Begin GIVEN MATERIAL
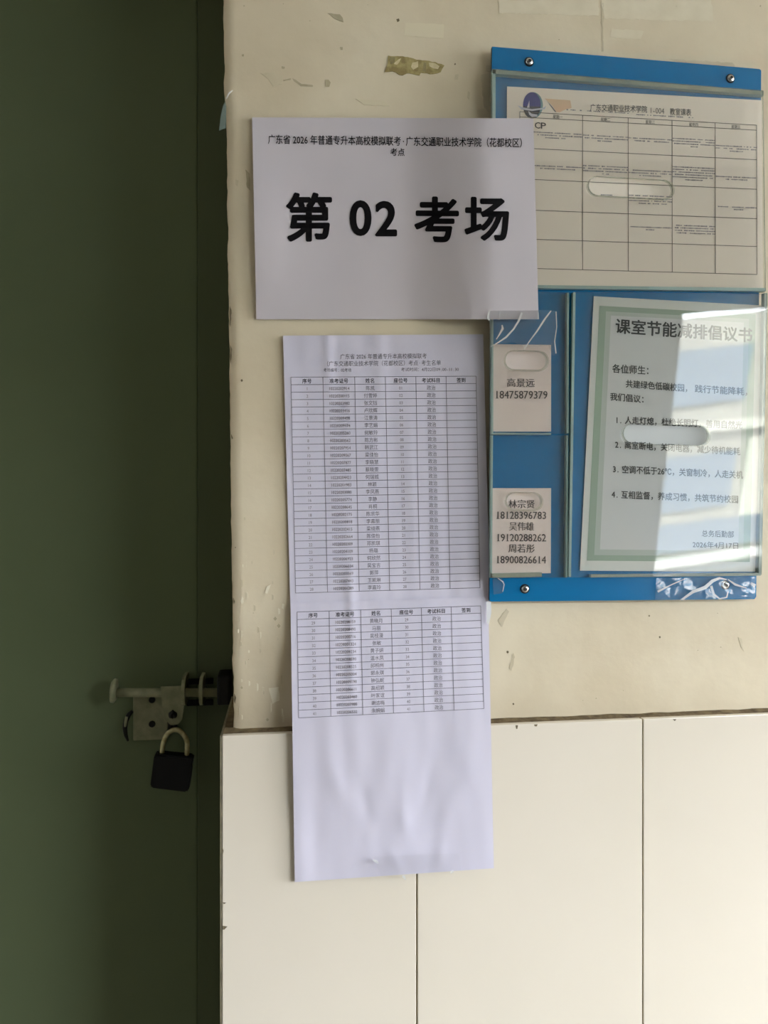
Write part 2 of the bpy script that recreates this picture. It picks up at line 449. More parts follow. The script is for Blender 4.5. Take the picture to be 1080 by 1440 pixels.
# wear on the wall
def patch(name,pts,m,d=-.0003,th=.0006,jag=0,base=None):
    P=[]
    for i,(a,b) in enumerate(zip(pts,pts[1:]+pts[:1])):
        k=max(1,int(math.hypot(b[0]-a[0],b[1]-a[1])/4)) if jag else 1
        for j in range(k):
            t=j/k; P.append((a[0]+(b[0]-a[0])*t+random.uniform(-jag,jag)*(j>0), a[1]+(b[1]-a[1])*t+random.uniform(-jag,jag)*(j>0)))
    def dfn(x,y):
        p=up(x,y,0); return base if base is not None else (.0012*noise.noise((p.x*6,p.z*6,0))+.0004*noise.noise((p.x*25,p.z*25,5))+d)
    return slab(name,[P],dfn,th,[m],wall,step=8)
patch('glue_residue',[(546,78),(562,79),(570,80),(590,84),(612,87),(625,92),(620,101),(609,104),(592,102),(590,106),(572,103),(566,106),(552,100),(541,101),(545,90)],M['residue'],-.0006,jag=.8)
patch('glue_residue',[(603,88),(612,89),(618,93),(616,97),(609,96),(604,93)],M['residue_lt'],-.0009,jag=.4)
patch('glue_residue',[(555,88),(561,83),(564,82),(561,88),(558,91),(554,90)],M['residue_lt'],-.0009,jag=.3)
patch('glue_residue',[(580,88),(588,86),(588,94),(581,98),(578,94)],M['residue_lt'],-.0008,jag=.4)
patch('glue_residue',[(548,80),(556,80),(555,88),(549,90)],M['residue_dk'],-.0008,jag=.4)
patch('glue_residue',[(596,88),(600,88),(599,101),(594,100)],M['residue_dk'],-.0008,jag=.4)
patch('paint_chip',[(461,18.5),(478,20),(482,25),(483,31),(472,27)],M['scuff'],jag=.5)
patch('paint_chip',[(557.5,27),(561,26),(562,29),(559,31)],M['plaster_raw'],jag=.2)
patch('scuff',[(366,103),(382,102),(398,106),(396,118),(384,122),(378,112)],M['scuff_soft'],jag=.8)
patch('scuff',[(398,112.5),(409,110),(409,112),(399,114)],M['scuff'],jag=.2)
patch('scuff',[(411,110),(416,112),(424,118),(440,119.5),(440,121.5),(423,121),(414,114)],M['scuff'],jag=.3)
patch('scuff',[(457,112),(462,112),(465,116),(463,122),(458,122)],M['scuff'],jag=.3)
patch('scuff',[(396,93),(401,94),(400,96.5),(396,96)],M['scuff'],jag=.2)
patch('scuff',[(340,76.5),(343,76),(343,79),(340,79)],M['scuff'],jag=.2)
patch('scuff',[(478,66),(482,66),(482,70),(479,70)],M['scuff'],jag=.3)
patch('scuff',[(345,238),(351,244),(352,268),(347,263)],M['scuff'],jag=.6)
patch('scuff',[(331,252),(336,254),(334,262),(331,259)],M['scuff_soft'],jag=.4)
patch('filler_patch',[(570,32),(624,34),(624,54),(568,50)],mat('pale_filler',(218,207,179),.7),-.0003,jag=.5)
patch('filler_patch',[(378,968),(392,966),(393,985),(383,990)],M['filler'],-.0004,jag=.7)
patch('filler_patch',[(500,139),(540,142),(548,149),(512,148)],mat('pale_filler',(214,203,174),.7),-.0003,jag=.6)
for q in ([(375,825),(381,822),(376,835),(373,834)],[(342,842),(340,850),(338,845),(341,839)],[(397,849),(400,850),(399,857),(396,855)],
          [(334,885),(336,885),(336,890),(334,890)],[(349,915),(351,915),(351,918),(349,918)]):
    patch('filler_patch',q,M['filler'],-.0006,jag=.2)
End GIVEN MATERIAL
# [JOB]
The material above must be printed exactly, with its pictures left out.

# [EXERCISE SOLUTION]
Write part 2 of the bpy script that recreates this picture. It picks up at line 449. More parts follow. The script is for Blender 4.5. Take the picture to be 1080 by 1440 pixels.
# wear on the wall
def patch(name,pts,m,d=-.0003,th=.0006,jag=0,base=None):
    P=[]
    for i,(a,b) in enumerate(zip(pts,pts[1:]+pts[:1])):
        k=max(1,int(math.hypot(b[0]-a[0],b[1]-a[1])/4)) if jag else 1
        for j in range(k):
            t=j/k; P.append((a[0]+(b[0]-a[0])*t+random.uniform(-jag,jag)*(j>0), a[1]+(b[1]-a[1])*t+random.uniform(-jag,jag)*(j>0)))
    def dfn(x,y):
        p=up(x,y,0); return base if base is not None else (.0012*noise.noise((p.x*6,p.z*6,0))+.0004*noise.noise((p.x*25,p.z*25,5))+d)
    return slab(name,[P],dfn,th,[m],wall,step=8)
patch('glue_residue',[(546,78),(562,79),(570,80),(590,84),(612,87),(625,92),(620,101),(609,104),(592,102),(590,106),(572,103),(566,106),(552,100),(541,101),(545,90)],M['residue'],-.0006,jag=.8)
patch('glue_residue',[(603,88),(612,89),(618,93),(616,97),(609,96),(604,93)],M['residue_lt'],-.0009,jag=.4)
patch('glue_residue',[(555,88),(561,83),(564,82),(561,88),(558,91),(554,90)],M['residue_lt'],-.0009,jag=.3)
patch('glue_residue',[(580,88),(588,86),(588,94),(581,98),(578,94)],M['residue_lt'],-.0008,jag=.4)
patch('glue_residue',[(548,80),(556,80),(555,88),(549,90)],M['residue_dk'],-.0008,jag=.4)
patch('glue_residue',[(596,88),(600,88),(599,101),(594,100)],M['residue_dk'],-.0008,jag=.4)
patch('paint_chip',[(461,18.5),(478,20),(482,25),(483,31),(472,27)],M['scuff'],jag=.5)
patch('paint_chip',[(557.5,27),(561,26),(562,29),(559,31)],M['plaster_raw'],jag=.2)
patch('scuff',[(366,103),(382,102),(398,106),(396,118),(384,122),(378,112)],M['scuff_soft'],jag=.8)
patch('scuff',[(398,112.5),(409,110),(409,112),(399,114)],M['scuff'],jag=.2)
patch('scuff',[(411,110),(416,112),(424,118),(440,119.5),(440,121.5),(423,121),(414,114)],M['scuff'],jag=.3)
patch('scuff',[(457,112),(462,112),(465,116),(463,122),(458,122)],M['scuff'],jag=.3)
patch('scuff',[(396,93),(401,94),(400,96.5),(396,96)],M['scuff'],jag=.2)
patch('scuff',[(340,76.5),(343,76),(343,79),(340,79)],M['scuff'],jag=.2)
patch('scuff',[(478,66),(482,66),(482,70),(479,70)],M['scuff'],jag=.3)
patch('scuff',[(345,238),(351,244),(352,268),(347,263)],M['scuff'],jag=.6)
patch('scuff',[(331,252),(336,254),(334,262),(331,259)],M['scuff_soft'],jag=.4)
patch('filler_patch',[(570,32),(624,34),(624,54),(568,50)],mat('pale_filler',(218,207,179),.7),-.0003,jag=.5)
patch('filler_patch',[(378,968),(392,966),(393,985),(383,990)],M['filler'],-.0004,jag=.7)
patch('filler_patch',[(500,139),(540,142),(548,149),(512,148)],mat('pale_filler',(214,203,174),.7),-.0003,jag=.6)
for q in ([(375,825),(381,822),(376,835),(373,834)],[(342,842),(340,850),(338,845),(341,839)],[(397,849),(400,850),(399,857),(396,855)],
          [(334,885),(336,885),(336,890),(334,890)],[(349,915),(351,915),(351,918),(349,918)]):
    patch('filler_patch',q,M['filler'],-.0006,jag=.2)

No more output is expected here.